Our first garment poses a challenge by combining the timeworn symbol of the crown with the contemporary metaphor of grassroots. The image of crown immediately conjures forth kings and queens and their heavy headgear of gold. Made from the ‘king’ among metals the yellowish sheen of the royal circlet is associated with light. Worn like halos, crowns suggested the wisdom that once-upon-a-time rulers were thought to possess. Gold does not rust, its resistance to corruption and its durability elevated it to the highest rank of adornment, bestowing its qualities on the wearer. Crowns stand for hereditary monarchy, hierarchical top-down rule and conservative governments headed by autocrats. Grassroots point decidedly in another direction.
Grass is as common a plant as it gets. It is the peasant of the plant world. Wherever grasses grow they form tightly knit communities; they stand together and grow together, and together knit the ubiquitous green felt covering the planet. They are nature’s own band-aid covering any patch of bare earth capable of supporting growth. They are uniquely resilient and propagate themselves against all odds. Cut back, they come back with renewed vigour.
Unlike other plants their growing point remains close to the ground, the earth, the roots. That’s why we mow lawns but not gardens. Cultivated, these modest masters of seed manufacture produce flour instead of flowers. Their preferred fashion is the thin blade and stem attire which they endlessly repeat. As above so below. Their roots, given to the seriously unglamourous, underground penetration of soil, are just as tenacious and resilient and densely matted as their green outgrowth.
Movements that call themselves grassroots have chosen an apt metaphor. They are non-hierarchical, bottom up, people based and egalitarian. They stand for the plain speaking, no-nonsense, down to earth and back to basic approaches to politics often associated with direct democracy. Typically, they are just as vigorous, resilient and ready to take root as their namesake. They too propagate themselves against all odds and come back quickly when they are cut back or trod upon by authorities. And just like grasses and their roots, they form tightly woven, mutually supportive communities.
Crowns and grassroots seem to cancel each other out. Monarchy usually ends when democracy begins. Kings and queens disappear as soon as commoners take over. Surprisingly, our meme does not suggest that we do away with monarchs. Instead, it suggests we do away with commoners and boldly proposes a society of sovereigns.
This thought takes a moment to get used to. Perhaps this is the time to ask you a question: are you willing, by way of experiment, to think outside the box and not inside another? Are you prepared to entertain not only new thoughts but a new thinking, one that gives agency to image and metaphor? Are you, in other words, ready to allow imaginations to take root in your thoughts and grow them further? What matters is that the question is asked, for it will help you to remember that you are in a change room trying on new attires.

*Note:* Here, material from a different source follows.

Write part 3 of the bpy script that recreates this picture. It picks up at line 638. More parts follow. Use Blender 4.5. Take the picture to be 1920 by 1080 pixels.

Take the parliamentary democracies of today; they typically come about when monarchs or their equivalents are removed. Everyone becomes a commoner. But it is not long before some commoners rise to the rank of temporary kings or queens. It matters little what they are called. What matters is the model that they are styled on. Though hereditary monarchy is gone, a temporary monarchy is instituted in its state. While the newly elected rulers may only last for a few years, the new constituted subjects last for a lifetime. Expert rulers inevitably produce experts in being ruled. The result is the political apathy of millions ready to accept the tokenistic ticking of a box as a sign of genuine choice. The result is a democracy that remains unrealised and a society lacking its benefits.
Here our crown can help. By doing away with commoners and proclaiming everyone a sovereign it radically changes the way we think and feel about politics. Altering our attitude it reinstates the real rulers, which is each one of us.

Imagine a society of sovereigns. (Don’t think of typical despots but of the archetypal notion of kings or queens as embodiments of collective care). A society of such sovereigns will differ greatly from one composed of commoners. The latter are traditionally focused on their own cares. Voting in their self-interest they inevitably vote against that of others. And particularly against those who have no vote: all the entities that comprise the planet earth.
Wearing the Crown of Grassroots alters this. As sovereign among sovereigns, we vote with the whole of society in mind, balancing our own needs with the needs of everyone else. Voting with others for others we create what self-centered elections cannot: real community.
Such community cannot come about through competing self-interests. It can only come about by means of mutual care. Today this care must extend to all life forms and the planet as a whole: the Crown of Grassroots is, after all, the Earth’s own attire, worn everywhere where there is life. Wearing it ourselves we accept her invitation to grow up together.